In India, there are three-four technology mutual funds, but most of them rarely invest in stocks outside the top four-five software companies and one or two telecom companies and have generally been underperformers vis-à-vis the broader markets.

Returns and valuations

The Nasdaq has delivered over 15 per cent returns over the last one year. The index normally does well in blocks of three-five years and then goes into a lull. From 1999 to 2002, the Nasdaq had a near exponential rally, while post the dotcom bust it cracked to lower levels and underperformed broad markets there. But from 2008, the index has once again bounced back and companies such as Apple have led an outperforming rally.

Data from Bloomberg shows that the index is now trading at a little over 18 times trailing earnings and has been estimated to trade at just over 14 times one-year forward earnings, suggesting robust index constituents' earnings growth. Indeed, even the PEG multiple at 0.77 appears attractive. All these are at substantial discount to what domestic software companies trade at.

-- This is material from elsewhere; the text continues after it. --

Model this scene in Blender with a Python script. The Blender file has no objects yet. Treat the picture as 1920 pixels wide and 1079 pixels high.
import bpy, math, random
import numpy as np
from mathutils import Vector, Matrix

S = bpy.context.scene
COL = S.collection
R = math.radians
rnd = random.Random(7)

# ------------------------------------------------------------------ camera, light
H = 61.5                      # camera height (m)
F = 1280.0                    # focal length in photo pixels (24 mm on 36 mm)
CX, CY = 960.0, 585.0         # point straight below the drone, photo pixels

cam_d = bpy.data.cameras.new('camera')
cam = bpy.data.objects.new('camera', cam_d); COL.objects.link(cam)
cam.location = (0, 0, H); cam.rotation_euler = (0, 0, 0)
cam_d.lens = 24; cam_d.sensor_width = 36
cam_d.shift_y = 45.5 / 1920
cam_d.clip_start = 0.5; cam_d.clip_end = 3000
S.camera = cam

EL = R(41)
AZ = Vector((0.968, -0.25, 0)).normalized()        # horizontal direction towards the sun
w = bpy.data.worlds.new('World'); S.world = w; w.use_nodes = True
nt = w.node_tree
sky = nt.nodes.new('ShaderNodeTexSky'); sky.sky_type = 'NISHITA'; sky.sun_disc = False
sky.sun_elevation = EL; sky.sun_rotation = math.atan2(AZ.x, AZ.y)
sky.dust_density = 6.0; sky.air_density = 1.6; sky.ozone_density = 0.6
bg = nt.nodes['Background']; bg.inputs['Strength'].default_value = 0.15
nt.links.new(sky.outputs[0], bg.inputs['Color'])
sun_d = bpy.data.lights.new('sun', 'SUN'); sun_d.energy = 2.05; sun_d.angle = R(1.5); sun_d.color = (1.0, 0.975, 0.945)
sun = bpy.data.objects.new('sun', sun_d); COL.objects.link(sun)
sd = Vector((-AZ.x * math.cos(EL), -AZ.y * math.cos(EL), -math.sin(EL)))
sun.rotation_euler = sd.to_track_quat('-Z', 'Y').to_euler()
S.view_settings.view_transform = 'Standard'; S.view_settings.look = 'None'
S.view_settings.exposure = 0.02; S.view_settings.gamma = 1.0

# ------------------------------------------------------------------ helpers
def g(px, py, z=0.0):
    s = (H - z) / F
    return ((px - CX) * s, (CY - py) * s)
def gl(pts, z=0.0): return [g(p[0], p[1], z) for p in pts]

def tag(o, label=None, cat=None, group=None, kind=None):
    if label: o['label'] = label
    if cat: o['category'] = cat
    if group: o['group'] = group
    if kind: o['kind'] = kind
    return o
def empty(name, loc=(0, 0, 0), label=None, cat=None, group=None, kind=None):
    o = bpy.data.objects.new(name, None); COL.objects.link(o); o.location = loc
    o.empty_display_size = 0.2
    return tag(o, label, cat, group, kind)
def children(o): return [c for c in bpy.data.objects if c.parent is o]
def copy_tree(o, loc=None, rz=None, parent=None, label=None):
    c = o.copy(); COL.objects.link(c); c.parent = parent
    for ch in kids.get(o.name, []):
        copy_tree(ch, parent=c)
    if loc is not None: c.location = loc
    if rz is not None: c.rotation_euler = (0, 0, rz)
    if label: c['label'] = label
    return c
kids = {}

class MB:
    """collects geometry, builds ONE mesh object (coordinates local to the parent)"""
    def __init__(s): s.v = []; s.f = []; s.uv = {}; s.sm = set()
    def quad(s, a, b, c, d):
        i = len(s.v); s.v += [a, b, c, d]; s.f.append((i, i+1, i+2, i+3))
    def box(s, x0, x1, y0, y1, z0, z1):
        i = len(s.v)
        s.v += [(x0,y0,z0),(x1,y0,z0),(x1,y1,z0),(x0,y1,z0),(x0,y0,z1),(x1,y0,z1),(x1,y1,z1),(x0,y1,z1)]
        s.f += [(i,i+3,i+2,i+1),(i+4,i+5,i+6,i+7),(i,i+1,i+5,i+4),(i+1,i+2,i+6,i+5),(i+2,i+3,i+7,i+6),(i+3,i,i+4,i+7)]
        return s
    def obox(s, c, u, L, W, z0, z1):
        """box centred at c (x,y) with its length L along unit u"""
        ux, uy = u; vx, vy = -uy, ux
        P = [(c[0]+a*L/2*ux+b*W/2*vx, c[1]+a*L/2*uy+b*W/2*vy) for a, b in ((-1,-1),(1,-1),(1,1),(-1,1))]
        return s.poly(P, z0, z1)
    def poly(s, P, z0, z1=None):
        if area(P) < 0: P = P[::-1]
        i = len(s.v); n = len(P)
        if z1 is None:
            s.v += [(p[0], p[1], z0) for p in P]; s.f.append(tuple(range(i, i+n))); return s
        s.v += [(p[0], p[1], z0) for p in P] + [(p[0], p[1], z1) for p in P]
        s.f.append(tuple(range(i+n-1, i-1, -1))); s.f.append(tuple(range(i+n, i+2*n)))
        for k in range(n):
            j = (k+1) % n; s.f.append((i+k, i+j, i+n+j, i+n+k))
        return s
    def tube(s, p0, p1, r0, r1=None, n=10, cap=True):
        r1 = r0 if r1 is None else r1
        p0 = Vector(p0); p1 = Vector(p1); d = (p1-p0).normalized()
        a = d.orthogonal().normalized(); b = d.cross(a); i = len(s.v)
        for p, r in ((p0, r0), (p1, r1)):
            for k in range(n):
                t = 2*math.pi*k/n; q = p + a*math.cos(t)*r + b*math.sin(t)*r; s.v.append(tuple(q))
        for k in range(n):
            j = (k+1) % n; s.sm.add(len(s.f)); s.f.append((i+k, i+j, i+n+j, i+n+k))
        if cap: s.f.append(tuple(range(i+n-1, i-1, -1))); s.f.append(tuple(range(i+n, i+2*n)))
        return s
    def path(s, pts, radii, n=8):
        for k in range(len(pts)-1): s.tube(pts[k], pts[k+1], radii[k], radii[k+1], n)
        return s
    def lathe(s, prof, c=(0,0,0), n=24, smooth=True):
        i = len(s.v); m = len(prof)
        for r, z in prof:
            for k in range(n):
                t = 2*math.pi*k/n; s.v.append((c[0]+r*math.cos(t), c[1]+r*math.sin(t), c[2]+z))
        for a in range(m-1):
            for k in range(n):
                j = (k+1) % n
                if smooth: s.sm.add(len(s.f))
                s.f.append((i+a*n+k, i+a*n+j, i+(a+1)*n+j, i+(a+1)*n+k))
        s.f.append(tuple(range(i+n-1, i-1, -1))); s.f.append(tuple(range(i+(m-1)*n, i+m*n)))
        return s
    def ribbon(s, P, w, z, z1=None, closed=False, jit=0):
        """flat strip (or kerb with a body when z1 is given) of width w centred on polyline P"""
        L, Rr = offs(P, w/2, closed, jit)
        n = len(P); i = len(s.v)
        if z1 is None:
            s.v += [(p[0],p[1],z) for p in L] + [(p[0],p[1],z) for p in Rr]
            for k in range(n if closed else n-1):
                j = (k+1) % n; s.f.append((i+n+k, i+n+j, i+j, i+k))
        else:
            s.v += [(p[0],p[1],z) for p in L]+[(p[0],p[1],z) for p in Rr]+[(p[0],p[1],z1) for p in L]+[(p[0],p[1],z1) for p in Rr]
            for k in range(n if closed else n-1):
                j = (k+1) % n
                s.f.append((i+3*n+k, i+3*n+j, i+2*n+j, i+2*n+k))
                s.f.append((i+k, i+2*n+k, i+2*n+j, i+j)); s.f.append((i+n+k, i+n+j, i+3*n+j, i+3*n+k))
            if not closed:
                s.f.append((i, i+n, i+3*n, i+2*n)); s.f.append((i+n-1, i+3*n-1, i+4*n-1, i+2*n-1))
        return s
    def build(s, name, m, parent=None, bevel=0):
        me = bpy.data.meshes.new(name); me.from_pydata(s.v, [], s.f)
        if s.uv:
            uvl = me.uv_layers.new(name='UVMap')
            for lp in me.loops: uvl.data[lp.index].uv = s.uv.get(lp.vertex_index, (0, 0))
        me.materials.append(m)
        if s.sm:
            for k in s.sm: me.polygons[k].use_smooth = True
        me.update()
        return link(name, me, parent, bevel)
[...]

Low to debt-free companies and robust cash flows are other positives. With a revival in technology spends, even the hitherto underperforming sectors such as telecom equipment manufacturers and semiconductor companies are set to benefit from an upward capex cycle. Given the improving outlook on the US economy, thanks to pick-up in key macro indicators there, investors may look at this option as a diversifier.

Investors need to note that the MOSt Shares Nasdaq 100 is treated as a debt fund and would thus be taxed accordingly.